4.3 Tail drops - RFC 2309 describes tail drops as dropped packets that could not fit in the queue because it is full, this is not an appropriate method for important traffic as the dropped packets may have been high priority and the router did not have a chance to queue it. This RFC identifies that by managing the number of packets in a queue the router does its best to make sure the queues don't fill up and trail drops don't occur. Tail drops is not a congestion avoidance mechanism and should not be implemented. It does not work with real time traffic as dropping voice or video packets is unacceptable in today's modern networks.

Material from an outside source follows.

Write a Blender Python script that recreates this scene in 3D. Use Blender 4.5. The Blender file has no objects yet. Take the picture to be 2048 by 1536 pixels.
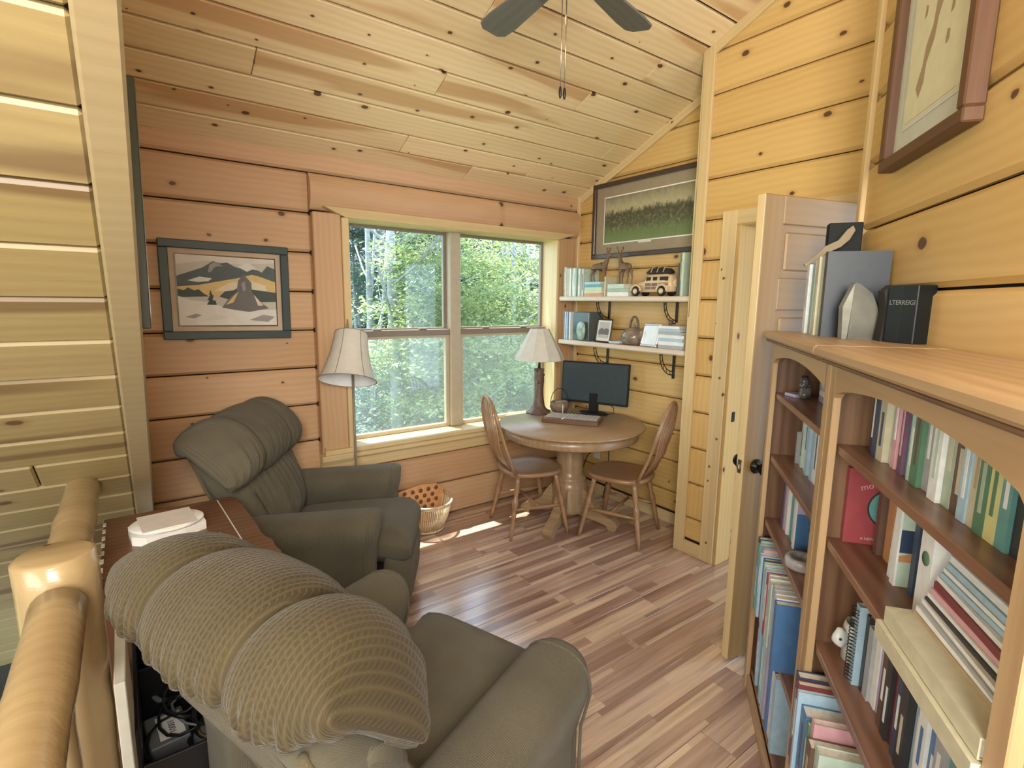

4.4 ECN- Explicit congestion notification allows routers to set two bits in the IP header, one to indicate ECN capable and the second to indicate congestion experienced, unlike RED packets are marked in the IP packet header to indicate congestion where as in RED packets are just dropped (Ramakrishnan, 1999). The benefits of ECN can only be seen where all endpoints are ECN compatible (Evans, 2007).

5. Conclusion

Network congestion is caused by a number of problems including limited bandwidth and low memory in buffers. Before real time traffic was implemented into converged networks best effort service was acceptable and the FIFO queuing mechanism was able to cope with network traffic. By implementing network congestion avoidance tools such as WRED before congestion occurs, it allows networks to be able to facilitate congestion without having to drop large amounts of high priority traffic. By dropping low priority traffic it reduces the chances of tail drops on more critical data such as real time traffic. Also with the implementation of WFQ and traffic classes are guaranteed a minimum amount of bandwidth during periods of congestion. All real time traffic is assigned to the priority class making sure that traffic doesn't arrive out of sync. When both congestion management and avoidance tools are implemented networks have the best chance of coping with congestion, and not losing packets.